__Set exercise__
Can you output the material exactly as written, minus any pictures it holds?

%%

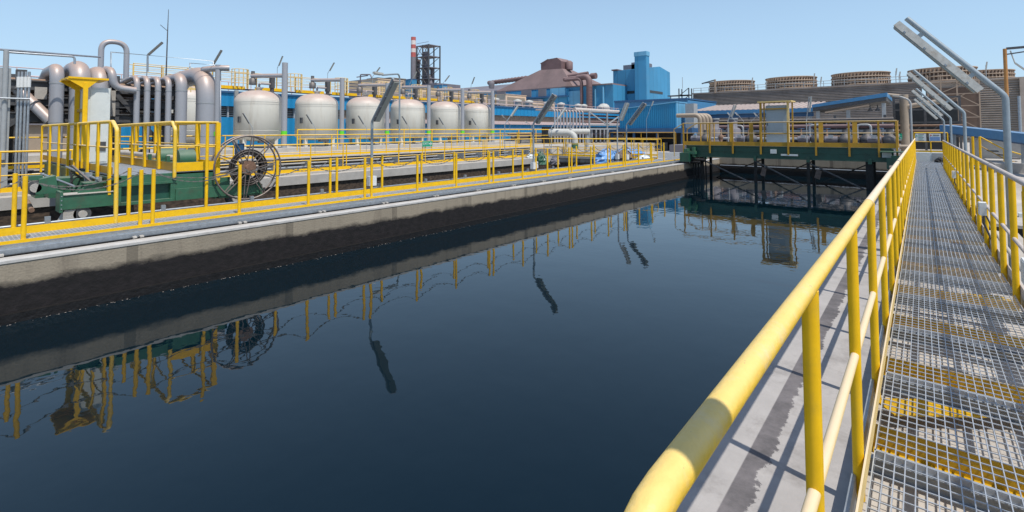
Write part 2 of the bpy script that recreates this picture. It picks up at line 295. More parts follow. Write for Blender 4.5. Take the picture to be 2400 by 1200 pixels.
# ================================================================== SETTING
xs = [-900, -44, -22.2, -18.35, -11.0, -9.2, -.93, 1.0, 1.35, 12.5, 900]
ys = [-300, -8, 13.5, 25.9, 30.1, 900]
g = MB()
GZ = -.42
for i in range(len(xs)-1):
    for j in range(len(ys)-1):
        x0, x1, y0, y1 = xs[i], xs[i+1], ys[j], ys[j+1]
        if (x0, x1) == (-9.2, -.93) and j in (1, 2, 3): continue
        if (x0, x1) == (-18.35, -11.0) and j in (1, 2): continue
        if (x0, x1) == (1.35, 12.5) and j == 1: continue
        g.quad((x0, y0, GZ), (x1, y0, GZ), (x1, y1, GZ), (x0, y1, GZ))
struct('ground', g, GROUND)
struct('water', MB().quad((-9.3, -8.2, -.92), (-.8, -8.2, -.92), (-.8, 30.3, -.92), (-9.3, 30.3, -.92)), WATER)
struct('water', MB().quad((-18.45, -8.2, -1.0), (-10.9, -8.2, -1.0), (-10.9, 26, -1.0), (-18.45, 26, -1.0)), WATER)
struct('water', MB().quad((1.3, -8.2, -1.3), (12.6, -8.2, -1.3), (12.6, 13.6, -1.3), (1.3, 13.6, -1.3)), WATER)
struct('channel_floor', MB().quad((-.29, -3, -.48), (1.0, -3, -.48), (1.0, 31.2, -.48), (-.29, 31.2, -.48)), FLOORC)

# main tank walls
t = T('tank_wall', 'long concrete basin wall below the chain-post walkway, pale above and black at the waterline', 'wall', (-9.5, 10, -1.2))
MB().box(-9.85, -9.2, -8, 30.1, -1.2, -.152).build('wall_face', TWALL, t)
MB().box(-9.83, -9.12, -8, 30.1, -1.2, -.80).build('ledge', BLACK, t)
MB().box(-9.52, -9.36, -8, 30.1, -.152, -.124).build('coping', CONC, t)
MB().box(-9.355, -9.19, -8, 30.1, -.152, -.118).build('coping', WEDGE, t)
t = T('tank_wall', 'concrete basin wall beside the near walkway with a ragged dark seam along its grey coping', 'wall', (-.6, 10, -1.2))
MB().box(-.955, -.29, -8, 30.1, -1.2, -.154).build('wall_face', TWALL, t)
MB().box(-.96, -.30, -8, 30.1, -.154, -.15).build('coping', COPE, t)
t = T('tank_wall', 'stained concrete end wall of the basin behind the far green bridge', 'wall', (-5, 30.5, -1.2))
MB().box(-9.9, -.3, 30.1, 30.6, -1.2, -.02).build('wall_face', TWALL, t)
MB().box(-9.1, -.95, 29.95, 30.1, -1.2, -.60).build('ledge', BLACK, t)
MB().tube([(-9.1, 29.9, -.5), (-.95, 29.9, -.5)], .03, 8).build('pipe', GALV, t)
# between: base of left walkway, adjacent basin
t = T('channel_wall', 'concrete wall carrying the chain-post walkway on the side of the narrower brown channel', 'wall', (-10.8, 10, -1.2))
MB().box(-11.05, -10.68, -8, 30.1, -1.3, -.16).build('wall_face', AWALL, t)
t = T('channel_wall', 'brown stained far wall of the second basin under the yellow toe board', 'wall', (-18.6, 10, -1.2))
MB().box(-18.75, -18.3, -8, 25.9, -1.3, -.45).build('wall_face', AWALL, t)
MB().box(-18.80, -18.22, -8, 25.9, -.45, -.13).build('coping', CONC, t)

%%

__Written solution__
Write part 2 of the bpy script that recreates this picture. It picks up at line 295. More parts follow. Write for Blender 4.5. Take the picture to be 2400 by 1200 pixels.
# ================================================================== SETTING
xs = [-900, -44, -22.2, -18.35, -11.0, -9.2, -.93, 1.0, 1.35, 12.5, 900]
ys = [-300, -8, 13.5, 25.9, 30.1, 900]
g = MB()
GZ = -.42
for i in range(len(xs)-1):
    for j in range(len(ys)-1):
        x0, x1, y0, y1 = xs[i], xs[i+1], ys[j], ys[j+1]
        if (x0, x1) == (-9.2, -.93) and j in (1, 2, 3): continue
        if (x0, x1) == (-18.35, -11.0) and j in (1, 2): continue
        if (x0, x1) == (1.35, 12.5) and j == 1: continue
        g.quad((x0, y0, GZ), (x1, y0, GZ), (x1, y1, GZ), (x0, y1, GZ))
struct('ground', g, GROUND)
struct('water', MB().quad((-9.3, -8.2, -.92), (-.8, -8.2, -.92), (-.8, 30.3, -.92), (-9.3, 30.3, -.92)), WATER)
struct('water', MB().quad((-18.45, -8.2, -1.0), (-10.9, -8.2, -1.0), (-10.9, 26, -1.0), (-18.45, 26, -1.0)), WATER)
struct('water', MB().quad((1.3, -8.2, -1.3), (12.6, -8.2, -1.3), (12.6, 13.6, -1.3), (1.3, 13.6, -1.3)), WATER)
struct('channel_floor', MB().quad((-.29, -3, -.48), (1.0, -3, -.48), (1.0, 31.2, -.48), (-.29, 31.2, -.48)), FLOORC)

# main tank walls
t = T('tank_wall', 'long concrete basin wall below the chain-post walkway, pale above and black at the waterline', 'wall', (-9.5, 10, -1.2))
MB().box(-9.85, -9.2, -8, 30.1, -1.2, -.152).build('wall_face', TWALL, t)
MB().box(-9.83, -9.12, -8, 30.1, -1.2, -.80).build('ledge', BLACK, t)
MB().box(-9.52, -9.36, -8, 30.1, -.152, -.124).build('coping', CONC, t)
MB().box(-9.355, -9.19, -8, 30.1, -.152, -.118).build('coping', WEDGE, t)
t = T('tank_wall', 'concrete basin wall beside the near walkway with a ragged dark seam along its grey coping', 'wall', (-.6, 10, -1.2))
MB().box(-.955, -.29, -8, 30.1, -1.2, -.154).build('wall_face', TWALL, t)
MB().box(-.96, -.30, -8, 30.1, -.154, -.15).build('coping', COPE, t)
t = T('tank_wall', 'stained concrete end wall of the basin behind the far green bridge', 'wall', (-5, 30.5, -1.2))
MB().box(-9.9, -.3, 30.1, 30.6, -1.2, -.02).build('wall_face', TWALL, t)
MB().box(-9.1, -.95, 29.95, 30.1, -1.2, -.60).build('ledge', BLACK, t)
MB().tube([(-9.1, 29.9, -.5), (-.95, 29.9, -.5)], .03, 8).build('pipe', GALV, t)
# between: base of left walkway, adjacent basin
t = T('channel_wall', 'concrete wall carrying the chain-post walkway on the side of the narrower brown channel', 'wall', (-10.8, 10, -1.2))
MB().box(-11.05, -10.68, -8, 30.1, -1.3, -.16).build('wall_face', AWALL, t)
t = T('channel_wall', 'brown stained far wall of the second basin under the yellow toe board', 'wall', (-18.6, 10, -1.2))
MB().box(-18.75, -18.3, -8, 25.9, -1.3, -.45).build('wall_face', AWALL, t)
MB().box(-18.80, -18.22, -8, 25.9, -.45, -.13).build('coping', CONC, t)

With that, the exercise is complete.